Mystik Dan will have to beat Bob Baffert-trained Imagination, Brad Cox's
Catching Freedom and Chad Brown's Tuscan Gold, who are the main Preakness
challengers and it could come on a muddy track with the possibiliity of rain in
the forecast. Baffert was set to saddle two, but morning line favorite Muth was
scratched during the week because of a fever.
"Catching Freedom trained really well going into the Derby," Mystik Dan's
trainer, Kenny McPeek, said this week. "He's a very nice horse. And Bob, he
wouldn't bring a horse without it being a good horse, and Chad's also got a
horse coming out of (finishing third behind winner Catching Freedom in) the
Louisiana Derby. Yeah, it's not a given."

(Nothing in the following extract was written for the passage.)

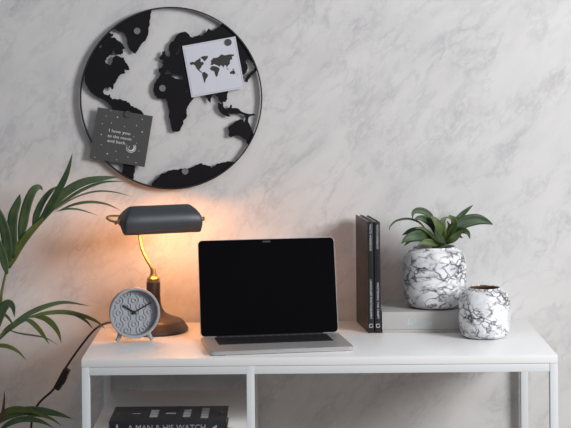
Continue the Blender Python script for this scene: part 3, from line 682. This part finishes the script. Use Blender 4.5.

It was not a given McPeek would send Mystik Dan to Baltimore on a two-week
turnaround from the colt's exhausting win by a nose in the Kentucky Derby. But
he's one of three horses from that race running in the Preakness, up from one
last year and two in 2022.
Many trainers' reluctance to do the Derby-Preakness double, once the norm for
horses on the Triple Crown trail, has raised questions about the prestige of
the middle jewel and concerns that it has become the unwanted stepchild of the
series. There are debates about spacing the races out to adapt to modern
thoroughbreds that race less frequently than in previous eras.
This will be the final Preakness at aging Pimlico Race Course as it stands now,
with demolition set to begin early next year. The 150th running in 2025 will
still take place at the track during construction before moving to Laurel Park
in 2026 and then returning to a rebuilt Pimlico in 2027.